The growing clout of the mega-groups has changed the dynamic with first-run distributors, and it is widening the programming gulf between stations in large urban markets and their counterparts in mid- and small-sized markets.

The Fox station group, for example, would have renewed the Warner Bros. talkshow hosted by former “Real Housewives of New York City” star Frankel.

The show performed well enough in its 2013-14 season run on Fox’s O&Os to warrant renewal. But “Bethenny” didn’t fare as well in other markets. With a handful of key execs now calling the shots in dozens and dozens of markets, it’s harder for distribs to persuade enough stations to have patience with a seedling show. In the end, “Bethenny” folded because Warner Bros. couldn’t justify the investment, even with Fox’s enthusiasm.
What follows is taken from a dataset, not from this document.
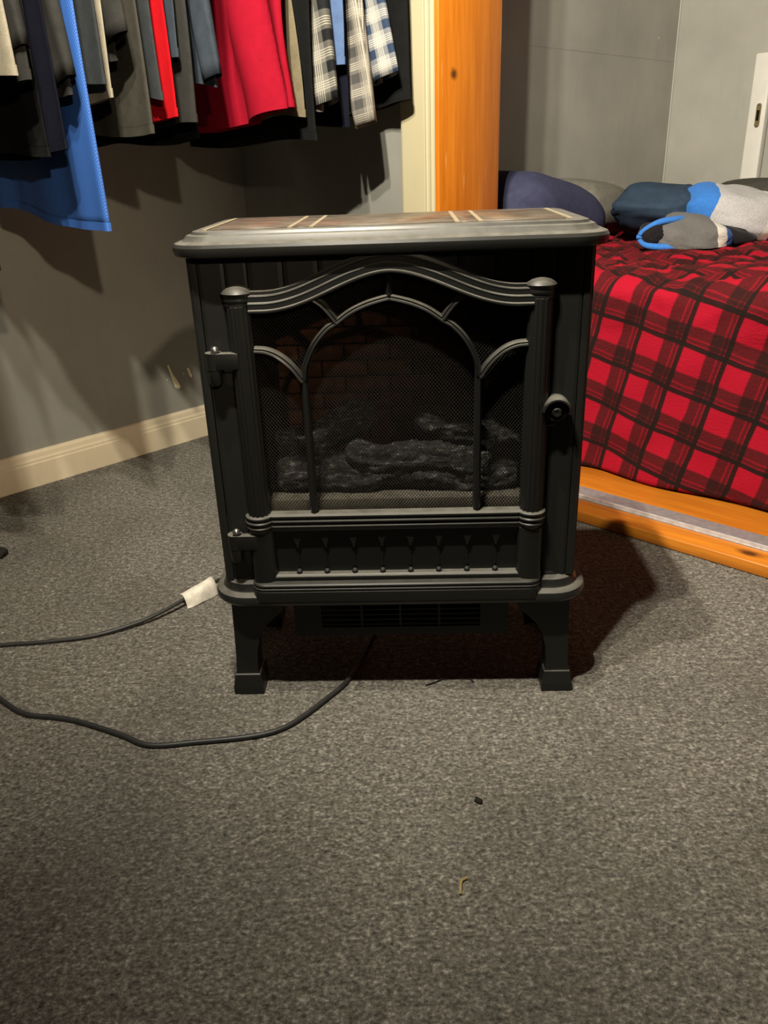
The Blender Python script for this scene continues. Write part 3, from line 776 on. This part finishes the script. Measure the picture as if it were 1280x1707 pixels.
def paper_tag():
    P0, P1 = Vector((0.953, -0.918, 0)), Vector((0.957, -0.838, 0))
    e = empty('cord_tag', (0.955, -0.878, 0)); tag(e, 'white folded paper tag wrapped round the cord behind the stove', 'tag')
    d = (P1 - P0).normalized(); a = Vector((d.y, -d.x, 0))
    prof = [(0.020, 0.002), (0.018, 0.012), (0.015, 0.022), (0.011, 0.0300), (0.005, 0.0345), (-0.003, 0.0350), (-0.010, 0.0325), (-0.014, 0.028)]
    vs = []; fs = []; ns = 8
    for th in (0.0, -0.0009):
        for i in range(ns + 1):
            t = i / ns; c = P0.lerp(P1, t) - e.location
            for p, z in prof:
                z2 = (z + th * (1 if z > .01 else .6)) * (0.80 + 0.25 * t) + 0.0012 * math.sin(t * 9 + p * 200); vs.append(c + a * (p + 0.003 * math.sin(5 * t)) + Vector((0, 0, max(0.0008, z2))))
    n = len(prof); K = (ns + 1) * n
    for i in range(ns):
        for j in range(n - 1):
            q = i * n + j
            fs.append((q, q + 1, q + n + 1, q + n)); fs.append((K + q, K + q + n, K + q + n + 1, K + q + 1))
    for j in range(n - 1):
        fs.append((j, K + j, K + j + 1, j + 1)); q = ns * n + j; fs.append((q, q + 1, K + q + 1, K + q))
    for i in range(ns):
        q = i * n; fs.append((q, q + n, K + q + n, K + q)); q = i * n + n - 1; fs.append((q, K + q, K + q + n, q + n))
    mesh('folded_paper', vs, fs, M['paper'], e, True)
paper_tag()
# bits on the carpet
def blob(name, loc, r, sc, seed, mat, label, cat):
    bm = bmesh.new(); bmesh.ops.create_icosphere(bm, subdivisions=2, radius=1)
    for v in bm.verts:
        k = 1 + 0.5 * noise.noise(v.co * 1.6 + Vector((seed, 0, 0)))
        v.co = Vector((v.co.x * r * sc[0] * k, v.co.y * r * sc[1] * k, max(-0.8, v.co.z) * r * sc[2] * k + 0.8 * r * sc[2]))
    o = bm_obj(name, bm, mat, None, True); o.location = loc; tag(o, label, cat); return o
M['lint'] = mat_fabric('dark_lint', (0.02, 0.018, 0.016))
M['fibre'] = mat_fabric('tan_fibre', (0.30, 0.23, 0.10))
blob('lint_speck', (1.784, -0.951, 0.0), 0.006, (1.3, 0.8, 0.5), 3, M['lint'], 'small dark speck of lint on the open carpet before the stove', 'lint')
blob('lint_clump', (0.392, -1.082, 0.0), 0.018, (1.2, 1.0, 0.7), 8, M['lint'], 'small black clump on the carpet at the far left edge', 'lint')
ground_tube('tan_thread', [(1.858, -1.071, .002), (1.856, -1.080, .003), (1.862, -1.090, .003), (1.868, -1.097, .002)], 0.0020, M['fibre'], 'short tan fibre on the carpet in the foreground', 'thread', 4)
ground_tube('black_thread', [(1.54, -0.789, .002), (1.548, -0.768, .003), (1.552, -0.752, .003), (1.570, -0.735, .003)], 0.0011, M['lint'], 'fine black hair on the carpet in front of the stove shadow', 'thread', 4)
ground_tube('black_thread', [(1.578, -0.729, .002), (1.586, -0.722, .003), (1.598, -0.724, .002)], 0.0010, M['lint'], 'shorter black hair on the carpet nearer the right stove foot', 'thread', 4)

# ------------------------------------------------------------------ hanging clothes
RODX, RODZ = 0.47, 1.62
rod = empty('clothes_rod', (RODX, -0.55, RODZ)); tag(rod, 'wooden clothes rod along the left wall carrying the hanging clothes', 'rod')
lathe('pole', [(0.0, -0.70), (0.016, -0.70), (0.016, 0.632), (0.0, 0.632)], M['pine_h'], rod, 18, axis='Y')
lathe('end_socket', [(0.017, 0.615), (0.03, 0.615), (0.03, 0.6325), (0.017, 0.6325)], M['white'], rod, 20, axis='Y')
box('bracket', WL - RODX, 0.02, -0.665, -0.640, -0.05, -0.017, M['white'], rod)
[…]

A revolt by Sinclair Broadcast Group, which controls 162 stations in 79 markets, also spelled the end for Arsenio Hall’s return to latenight, even after the show had been announced as a go for a second season with the support of Tribune Broadcasting’s major stations.

The upshot is a series of initiatives by distributors and station groups that could bring more of a regional focus to syndicated shows for the first time since Oprah Winfrey, Phil Donahue, “Wheel of Fortune” and “Jeopardy!” et al hit big in the 1980s.

Major purchasers of syndie programming such as Tribune and Fox are becoming more active in developing their own inhouse programming.

Tribune, with 42 stations, is stepping up its production efforts. It was the driving force behind Craig Ferguson’s talkshow effort that could not get off the ground for the fall. It’s also a key backer of the former latenight host’s “Celebrity Name Game,” which was renewed for a second season.

Fox’s stations are focused on test runs of shows that can be rolled out across the group without the need for national clearances. Gannett, which doubled its size last year thanks to its merger with Belo Television, is in a similar partnership with syndie distrib Debmar-Mercury.

The early fruits of these efforts are sure to be hot topics during NATPE. The challenges of the marketplace are underscored by the extremely thin crop of just three syndie strips targeting a fall bow.

Fox Television Stations’ programming chief Frank Cicha summed up the pessimism in the air when he unveiled a handful of shows — including “Hollywood Today Live” and “Laughs” — that had test runs on various Fox stations last summer.

“The national syndication model has become a whole big struggle to find out how much money you’re going to lose,” Cicha says.